Description of the task: Reproduce the material that follows, please, but only from its first line to the line containing "bg.inputs['Strength'].default_value = 2.0", inclusive.

Scenes as source code
╔══

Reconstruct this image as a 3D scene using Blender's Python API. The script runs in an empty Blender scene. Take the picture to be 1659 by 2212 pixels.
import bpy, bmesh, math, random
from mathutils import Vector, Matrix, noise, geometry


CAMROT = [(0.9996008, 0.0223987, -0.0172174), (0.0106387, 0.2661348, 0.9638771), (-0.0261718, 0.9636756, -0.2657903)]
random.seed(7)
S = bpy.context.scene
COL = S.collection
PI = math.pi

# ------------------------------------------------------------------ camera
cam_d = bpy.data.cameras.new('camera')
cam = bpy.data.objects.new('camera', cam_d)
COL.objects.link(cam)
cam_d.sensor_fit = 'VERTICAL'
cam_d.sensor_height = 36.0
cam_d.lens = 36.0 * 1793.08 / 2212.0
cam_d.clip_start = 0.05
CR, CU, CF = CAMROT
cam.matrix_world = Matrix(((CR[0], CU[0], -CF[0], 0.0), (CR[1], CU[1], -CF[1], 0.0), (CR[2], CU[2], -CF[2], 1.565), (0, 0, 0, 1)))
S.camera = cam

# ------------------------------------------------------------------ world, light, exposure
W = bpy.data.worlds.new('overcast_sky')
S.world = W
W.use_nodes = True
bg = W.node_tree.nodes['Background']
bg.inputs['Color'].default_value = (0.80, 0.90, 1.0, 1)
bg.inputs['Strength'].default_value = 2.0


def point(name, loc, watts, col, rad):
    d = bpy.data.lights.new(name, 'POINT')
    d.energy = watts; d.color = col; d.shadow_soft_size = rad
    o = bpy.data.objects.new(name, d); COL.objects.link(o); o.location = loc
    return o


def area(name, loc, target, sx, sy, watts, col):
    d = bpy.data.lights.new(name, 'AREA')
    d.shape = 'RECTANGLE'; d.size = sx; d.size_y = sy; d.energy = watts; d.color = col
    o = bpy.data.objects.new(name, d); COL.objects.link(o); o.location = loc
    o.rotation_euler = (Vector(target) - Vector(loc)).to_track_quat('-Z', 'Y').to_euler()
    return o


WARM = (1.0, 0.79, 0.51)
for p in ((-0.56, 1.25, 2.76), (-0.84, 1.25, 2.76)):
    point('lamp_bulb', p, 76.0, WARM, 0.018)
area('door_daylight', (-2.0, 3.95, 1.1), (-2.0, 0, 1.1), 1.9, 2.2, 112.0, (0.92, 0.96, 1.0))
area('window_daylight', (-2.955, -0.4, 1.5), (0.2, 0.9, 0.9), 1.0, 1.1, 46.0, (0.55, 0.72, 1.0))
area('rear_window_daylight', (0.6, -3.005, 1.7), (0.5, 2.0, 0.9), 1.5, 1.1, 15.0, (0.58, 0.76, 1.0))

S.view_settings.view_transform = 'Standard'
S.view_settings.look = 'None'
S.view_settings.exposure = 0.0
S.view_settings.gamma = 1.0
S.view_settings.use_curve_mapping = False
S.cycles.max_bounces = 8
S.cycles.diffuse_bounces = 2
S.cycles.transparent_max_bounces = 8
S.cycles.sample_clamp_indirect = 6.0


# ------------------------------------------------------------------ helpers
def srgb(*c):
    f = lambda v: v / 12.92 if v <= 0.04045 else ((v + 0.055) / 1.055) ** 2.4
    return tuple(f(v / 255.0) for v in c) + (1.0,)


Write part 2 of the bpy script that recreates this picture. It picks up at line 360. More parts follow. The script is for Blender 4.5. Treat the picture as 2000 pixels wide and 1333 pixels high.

╚══

The solution:
Reconstruct this image as a 3D scene using Blender's Python API. The script runs in an empty Blender scene. Take the picture to be 1659 by 2212 pixels.
import bpy, bmesh, math, random
from mathutils import Vector, Matrix, noise, geometry


CAMROT = [(0.9996008, 0.0223987, -0.0172174), (0.0106387, 0.2661348, 0.9638771), (-0.0261718, 0.9636756, -0.2657903)]
random.seed(7)
S = bpy.context.scene
COL = S.collection
PI = math.pi

# ------------------------------------------------------------------ camera
cam_d = bpy.data.cameras.new('camera')
cam = bpy.data.objects.new('camera', cam_d)
COL.objects.link(cam)
cam_d.sensor_fit = 'VERTICAL'
cam_d.sensor_height = 36.0
cam_d.lens = 36.0 * 1793.08 / 2212.0
cam_d.clip_start = 0.05
CR, CU, CF = CAMROT
cam.matrix_world = Matrix(((CR[0], CU[0], -CF[0], 0.0), (CR[1], CU[1], -CF[1], 0.0), (CR[2], CU[2], -CF[2], 1.565), (0, 0, 0, 1)))
S.camera = cam

# ------------------------------------------------------------------ world, light, exposure
W = bpy.data.worlds.new('overcast_sky')
S.world = W
W.use_nodes = True
bg = W.node_tree.nodes['Background']
bg.inputs['Color'].default_value = (0.80, 0.90, 1.0, 1)
bg.inputs['Strength'].default_value = 2.0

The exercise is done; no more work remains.